Why I Love Semana Grande, Part I

It's aste nagusia here in Donosti, known as semana grande in San Sebastián, known as Big Week in San Sebastchun.  Basically, it's a week and a weekend of fireworks, concerts, crowds, activities, tradition, and general revelry. And it's awesome. Why?

Well, for firsts, you can't trust me because I'm a guiri, and the locals will tell you one of two things if you rave to them about semana grande. They will either say, "Meh, it's for guiris (foreigners, especially light-complected ones)". Or the other standard response is, "The one in Bilbao is better." 

Hmph. As you can see above, the whole town turns out for the festivities, as much as they might trash-talk them. And they're incredible! They started last Saturday, and the main climax of each day is the fireworks at 10:45pm. Saturday I had the luck to watch them from a beautiful villa on Ondaretta beach....wonderful. Sunday, from atop Mount Ulia, on the porch of a friend's house. As another friend told me, you have to know how to 'montar la fiesta' for it to be truly grande.
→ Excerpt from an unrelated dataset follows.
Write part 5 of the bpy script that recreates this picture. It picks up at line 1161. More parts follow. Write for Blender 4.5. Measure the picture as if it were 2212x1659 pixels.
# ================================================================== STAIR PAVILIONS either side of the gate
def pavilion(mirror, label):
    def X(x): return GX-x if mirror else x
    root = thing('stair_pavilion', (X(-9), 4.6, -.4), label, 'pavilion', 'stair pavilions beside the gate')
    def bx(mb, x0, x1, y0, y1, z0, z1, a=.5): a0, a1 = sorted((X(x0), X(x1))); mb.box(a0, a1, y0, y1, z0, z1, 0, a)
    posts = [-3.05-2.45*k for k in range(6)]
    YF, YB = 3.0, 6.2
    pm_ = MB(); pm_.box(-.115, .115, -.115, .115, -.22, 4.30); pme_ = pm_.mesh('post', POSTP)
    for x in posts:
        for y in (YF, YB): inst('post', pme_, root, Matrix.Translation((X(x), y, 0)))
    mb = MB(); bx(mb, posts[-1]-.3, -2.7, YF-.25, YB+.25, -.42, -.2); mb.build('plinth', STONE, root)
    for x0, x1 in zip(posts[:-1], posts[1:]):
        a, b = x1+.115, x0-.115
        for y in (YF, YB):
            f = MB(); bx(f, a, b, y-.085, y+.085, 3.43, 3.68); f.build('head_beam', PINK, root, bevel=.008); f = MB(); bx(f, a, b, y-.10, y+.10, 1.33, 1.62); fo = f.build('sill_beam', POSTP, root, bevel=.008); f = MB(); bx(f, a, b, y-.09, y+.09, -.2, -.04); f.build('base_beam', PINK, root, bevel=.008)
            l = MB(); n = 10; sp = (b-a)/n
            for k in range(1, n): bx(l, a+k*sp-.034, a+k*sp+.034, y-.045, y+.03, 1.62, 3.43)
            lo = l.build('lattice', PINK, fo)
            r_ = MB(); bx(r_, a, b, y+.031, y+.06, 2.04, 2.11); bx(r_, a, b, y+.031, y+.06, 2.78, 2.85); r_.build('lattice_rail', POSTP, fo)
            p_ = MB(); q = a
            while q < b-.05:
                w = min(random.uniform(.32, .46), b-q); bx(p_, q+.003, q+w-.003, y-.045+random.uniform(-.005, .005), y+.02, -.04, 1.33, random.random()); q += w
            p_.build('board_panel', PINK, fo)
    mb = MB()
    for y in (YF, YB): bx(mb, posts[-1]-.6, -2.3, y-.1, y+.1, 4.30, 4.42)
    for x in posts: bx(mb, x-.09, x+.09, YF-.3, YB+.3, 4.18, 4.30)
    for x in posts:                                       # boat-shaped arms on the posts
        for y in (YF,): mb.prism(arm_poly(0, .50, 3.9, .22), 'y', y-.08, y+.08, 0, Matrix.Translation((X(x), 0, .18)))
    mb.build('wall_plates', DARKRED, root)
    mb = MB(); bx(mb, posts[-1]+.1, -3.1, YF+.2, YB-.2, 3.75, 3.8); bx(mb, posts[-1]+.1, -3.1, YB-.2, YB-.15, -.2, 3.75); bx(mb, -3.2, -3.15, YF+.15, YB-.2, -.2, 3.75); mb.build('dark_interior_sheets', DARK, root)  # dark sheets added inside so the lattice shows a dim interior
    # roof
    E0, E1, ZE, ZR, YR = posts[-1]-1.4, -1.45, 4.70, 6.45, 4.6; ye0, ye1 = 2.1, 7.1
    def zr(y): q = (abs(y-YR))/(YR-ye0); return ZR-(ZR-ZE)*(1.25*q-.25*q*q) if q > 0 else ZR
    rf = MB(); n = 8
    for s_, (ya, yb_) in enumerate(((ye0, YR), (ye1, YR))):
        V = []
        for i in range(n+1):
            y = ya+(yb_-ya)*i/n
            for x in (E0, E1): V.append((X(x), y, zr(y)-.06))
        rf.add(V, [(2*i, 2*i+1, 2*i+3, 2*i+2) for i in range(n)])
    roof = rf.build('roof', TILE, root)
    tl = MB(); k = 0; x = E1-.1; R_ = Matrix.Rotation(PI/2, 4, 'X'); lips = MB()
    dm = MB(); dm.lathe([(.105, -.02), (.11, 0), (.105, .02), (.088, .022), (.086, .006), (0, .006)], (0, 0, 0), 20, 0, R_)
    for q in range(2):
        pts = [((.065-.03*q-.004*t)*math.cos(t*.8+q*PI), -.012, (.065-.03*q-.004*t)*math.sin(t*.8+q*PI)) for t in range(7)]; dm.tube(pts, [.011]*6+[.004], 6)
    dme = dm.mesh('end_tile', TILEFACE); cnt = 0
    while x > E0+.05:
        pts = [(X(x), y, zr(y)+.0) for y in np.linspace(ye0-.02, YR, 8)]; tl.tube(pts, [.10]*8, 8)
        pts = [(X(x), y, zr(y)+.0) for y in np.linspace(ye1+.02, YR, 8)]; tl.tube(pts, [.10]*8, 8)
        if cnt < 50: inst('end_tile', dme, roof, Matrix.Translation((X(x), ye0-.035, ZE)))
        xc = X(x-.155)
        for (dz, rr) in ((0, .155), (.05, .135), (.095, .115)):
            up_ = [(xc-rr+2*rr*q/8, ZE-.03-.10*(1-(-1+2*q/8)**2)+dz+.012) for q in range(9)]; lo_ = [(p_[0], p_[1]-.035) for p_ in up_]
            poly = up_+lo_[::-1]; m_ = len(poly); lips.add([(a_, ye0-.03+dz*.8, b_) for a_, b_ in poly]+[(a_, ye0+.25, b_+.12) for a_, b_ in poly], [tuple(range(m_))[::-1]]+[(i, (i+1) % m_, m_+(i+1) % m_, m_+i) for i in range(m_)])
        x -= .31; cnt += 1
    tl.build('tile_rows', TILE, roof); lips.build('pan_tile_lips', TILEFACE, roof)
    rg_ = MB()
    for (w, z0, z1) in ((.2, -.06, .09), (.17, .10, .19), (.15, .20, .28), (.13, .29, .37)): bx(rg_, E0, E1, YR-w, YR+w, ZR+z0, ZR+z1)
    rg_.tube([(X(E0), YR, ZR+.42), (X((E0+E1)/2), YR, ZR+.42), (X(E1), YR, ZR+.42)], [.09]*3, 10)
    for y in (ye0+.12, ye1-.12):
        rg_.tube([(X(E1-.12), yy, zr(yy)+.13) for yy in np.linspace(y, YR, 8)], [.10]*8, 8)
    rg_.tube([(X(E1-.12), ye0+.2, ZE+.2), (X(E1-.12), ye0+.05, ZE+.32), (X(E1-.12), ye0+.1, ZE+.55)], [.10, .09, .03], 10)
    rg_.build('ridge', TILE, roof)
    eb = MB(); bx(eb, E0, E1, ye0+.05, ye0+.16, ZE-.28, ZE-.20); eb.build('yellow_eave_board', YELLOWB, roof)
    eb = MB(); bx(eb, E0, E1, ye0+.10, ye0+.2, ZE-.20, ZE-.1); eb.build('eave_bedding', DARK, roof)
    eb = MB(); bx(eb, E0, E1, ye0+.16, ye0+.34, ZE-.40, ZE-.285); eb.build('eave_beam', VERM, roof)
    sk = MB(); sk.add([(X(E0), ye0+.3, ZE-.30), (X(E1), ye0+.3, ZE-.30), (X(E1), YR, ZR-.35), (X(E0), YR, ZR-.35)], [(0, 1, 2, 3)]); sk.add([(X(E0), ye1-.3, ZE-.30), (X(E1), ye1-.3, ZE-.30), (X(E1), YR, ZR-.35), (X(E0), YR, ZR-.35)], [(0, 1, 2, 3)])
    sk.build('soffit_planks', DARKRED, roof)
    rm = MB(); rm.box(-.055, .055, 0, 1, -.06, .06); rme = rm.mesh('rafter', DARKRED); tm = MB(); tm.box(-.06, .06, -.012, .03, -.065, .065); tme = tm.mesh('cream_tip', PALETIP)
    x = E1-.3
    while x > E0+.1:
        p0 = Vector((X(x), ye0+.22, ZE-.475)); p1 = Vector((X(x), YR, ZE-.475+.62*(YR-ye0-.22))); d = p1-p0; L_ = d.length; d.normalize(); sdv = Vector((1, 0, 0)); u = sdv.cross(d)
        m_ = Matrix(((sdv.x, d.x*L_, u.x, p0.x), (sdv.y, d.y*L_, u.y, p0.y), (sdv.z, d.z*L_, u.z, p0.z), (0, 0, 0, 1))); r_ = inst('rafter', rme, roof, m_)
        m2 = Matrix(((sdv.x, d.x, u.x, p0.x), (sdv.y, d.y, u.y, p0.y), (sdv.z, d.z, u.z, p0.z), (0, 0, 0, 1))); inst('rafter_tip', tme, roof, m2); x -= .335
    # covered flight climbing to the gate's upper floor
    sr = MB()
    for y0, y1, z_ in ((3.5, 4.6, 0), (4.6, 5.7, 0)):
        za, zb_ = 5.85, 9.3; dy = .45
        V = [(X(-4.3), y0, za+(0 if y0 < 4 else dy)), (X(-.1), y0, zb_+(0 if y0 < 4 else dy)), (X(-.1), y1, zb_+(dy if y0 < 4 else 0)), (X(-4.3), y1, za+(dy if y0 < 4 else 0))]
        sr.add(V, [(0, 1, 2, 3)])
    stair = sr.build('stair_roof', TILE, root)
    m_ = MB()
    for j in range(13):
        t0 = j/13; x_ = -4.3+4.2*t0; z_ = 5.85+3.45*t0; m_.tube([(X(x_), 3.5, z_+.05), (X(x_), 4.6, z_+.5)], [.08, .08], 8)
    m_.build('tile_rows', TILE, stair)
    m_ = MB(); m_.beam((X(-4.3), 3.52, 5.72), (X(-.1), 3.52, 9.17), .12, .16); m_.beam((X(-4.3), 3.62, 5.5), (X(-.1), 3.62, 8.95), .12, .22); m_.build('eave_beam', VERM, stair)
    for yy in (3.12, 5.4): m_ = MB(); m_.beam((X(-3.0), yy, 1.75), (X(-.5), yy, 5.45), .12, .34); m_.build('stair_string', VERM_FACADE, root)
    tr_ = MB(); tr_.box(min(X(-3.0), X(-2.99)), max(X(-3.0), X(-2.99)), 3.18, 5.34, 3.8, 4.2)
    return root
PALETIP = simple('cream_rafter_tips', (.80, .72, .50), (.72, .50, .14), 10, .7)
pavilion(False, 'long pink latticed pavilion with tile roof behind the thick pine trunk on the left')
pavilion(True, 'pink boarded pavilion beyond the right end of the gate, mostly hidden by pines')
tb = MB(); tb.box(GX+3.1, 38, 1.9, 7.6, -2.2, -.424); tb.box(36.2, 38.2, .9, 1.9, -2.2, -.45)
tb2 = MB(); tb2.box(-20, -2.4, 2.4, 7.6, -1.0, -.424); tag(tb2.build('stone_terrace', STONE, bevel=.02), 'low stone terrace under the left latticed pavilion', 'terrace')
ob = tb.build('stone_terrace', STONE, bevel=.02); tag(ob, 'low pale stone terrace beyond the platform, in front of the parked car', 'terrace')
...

Semana Grande is amazing (and we're only halfway through) because:

1)I'm a guiri. Which means I have a weakness for streetperformers, fireworks and crowds?

2)Basque tradition is out in full force, like at the pelota semifinals we attended on Monday. My first pelota (Basque handball) match, and I LOVED IT! Everytime they smack the ball with their hands it never fails to amaze me, and a really good match leaves you breathless.

3) Things like rows of trunks waiting to be chopped by professional athletes who have trained to do just that is...normal. There's a name for it in Basque, aizkolaritza, which one day I will be able to bring to my lips with ease.

4) There's no better scenery in the world than the Bay of La Concha, which was recently voted a top five beach by Travel & Leisure.

5) El ABORDAJE!!! One of the most wonderful things I've ever seen. Groups of young (and not so young) people build makeshift rafts with whatever they can find, and then the whole city gathers round to watch them make their way from the port to the beach.

Boats sink. Everybody's drunk. Laughs, like real, out loud ones, come out of you without you even expecting. Rafts break apart and the castaways try to climb aboard other rafts, whose inhabitants squirt and splash them with water.

So there's five reasons...five more coming at the end of the week.

If you get fed up with all the fiesta, you can easily escape like I did on Sunday. A friend and I rode through the countryside, through Beasain, Segura, Zerain, on a gorgeous, relaxing and sweaty tour of the Basque wilderness. Awesome.  Then back to the city by train (where of course I ran into some fellow Smurfs) , to another world, for the night's festivities.